Jordan to retake lands leased by Israel

King Abdullah II announced Ghumar and Al-Baqoura’s return to ‘full sovereignty’

November 10, 2019 09:32 pm | Updated 09:32 pm IST

Jordanian soldiers gathering around a tent ahead of a ceremony at site of Naharayim on Sunday.

Jordanian soldiers gathering around a tent ahead of a ceremony at site of Naharayim on Sunday.

Jordan has pulled out of a 25-year-old landmark agreement that allowed Israeli farmers to cultivate in two pieces of agricultural lands that was leased by Israel.

Under the deal, part of the 1994 Jordan-Israel peace treaty, two territories straddling the border were recognised as under Jordanian sovereignty but with special provisions allowing Israeli farmers to work the land and visitors to tour the Isle of Peace park in the area.

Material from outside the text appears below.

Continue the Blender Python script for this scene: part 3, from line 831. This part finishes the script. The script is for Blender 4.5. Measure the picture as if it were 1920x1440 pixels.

But in 2018, Jordan said it did not want to continue the arrangement, in what was widely seen as a sign of increasingly strained diplomatic relations.

King Abdullah formally declared on Sunday the end of the 25-year special regime, which most Jordanians saw as a humiliation that perpetuated Israeli “occupation” of Jordanian territory.

“I announce the end of the work in the special annex in the two areas Ghumar and Baqoura [Naharayim in Hebrew], in the peace treaty and impose our full sovereignty on every inch of them,” the king said in a speech marking the start of a new parliamentary session.

For the Israelis farming the land, the agreement’s expiry is a sharp blow. “It was like a punch to the face,” said Eli Arazi, 74, a farmer whose community worked one of the land parcels in Baqoura.